IT stocks up today

greenspun.com : LUSENET : TimeBomb 2000 (Y2000) : One Thread

Many IT stocks were up 5-8% today on good volume. These stocks have not had a good year. Like it or not, the stock market is often a good predictor. Wonder what it was predicting today?

-- Lars (lars@indy.net), November 08, 1999

Answers

The stock market is a Fascist-Communist-Libertarian conspiracy! Repent, REPENT!!

-- (greatest@greater.fool), November 08, 1999.

I think the stock market is predicting what greedy fools many people have become. Any prudent investor who is aware of the potential global economic harm that could be caused by Y2K should be getting out of the market, staying on the sidelines until the smoke clears next year. You don't have to be a doomer to see this; it's just good common sense.
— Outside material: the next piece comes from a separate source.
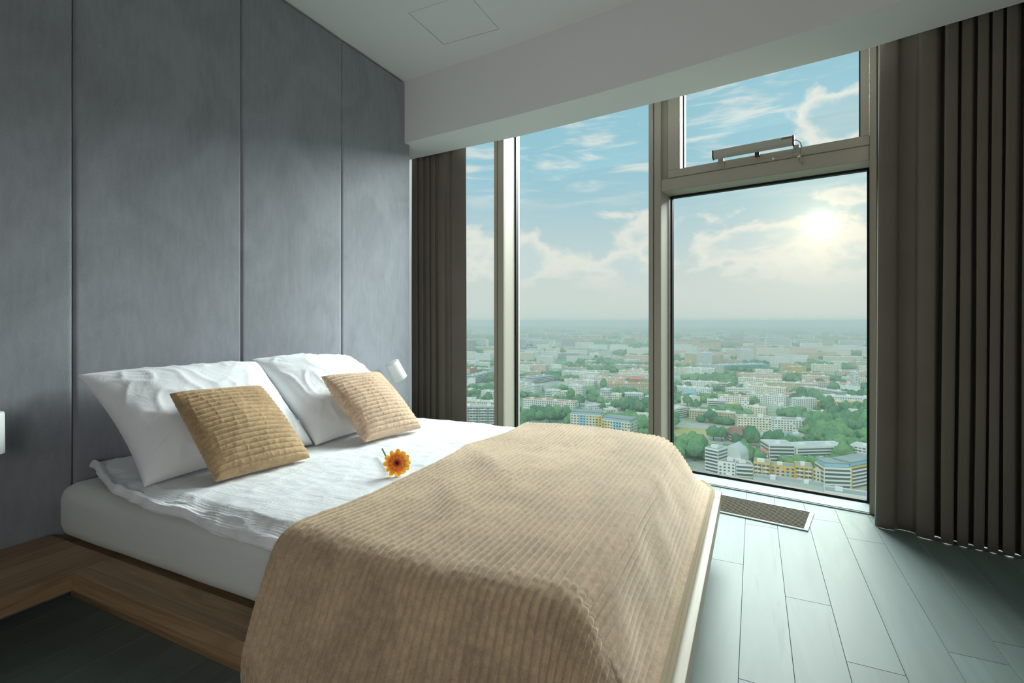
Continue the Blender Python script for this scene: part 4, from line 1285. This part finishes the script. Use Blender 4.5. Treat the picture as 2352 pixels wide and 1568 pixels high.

The stock market is like a nearsighted man driving a car at 100 miles an hour down a long straightaway; sooner or later there'll be a curve ahead. With his glasses off so he won't see any bad news, he's dead when he hits that curve.

-- cody (cody@y2ksurvive.com), November 08, 1999.


Tech stocks were up because micro$oft got a slap on the wrist.

-- a programmer (a@programmer.com), November 08, 1999.

Let's repeat some almost undeniable principles of the market:

1. The price of stocks is a direct measure of the world's optimism about the future of the market/economy/stock prices/whatever.

2. The tippy top of the market before a bear market sets in therefore is, by definition, the point of maximum optimism.

3. Therefore, we must necessarily conclude that the optimism reaches a maximum at the instant where the optimism will be shown to be completely unjustified. The morons who don't understand this are destined to part with their money when tshtf.

The same arguments work in reverse at market bottoms.

"I'd rather be out two months early than one day late." (Doesn't mean that watching the market climb doesn't make me wanna hurl my breakfast, however.)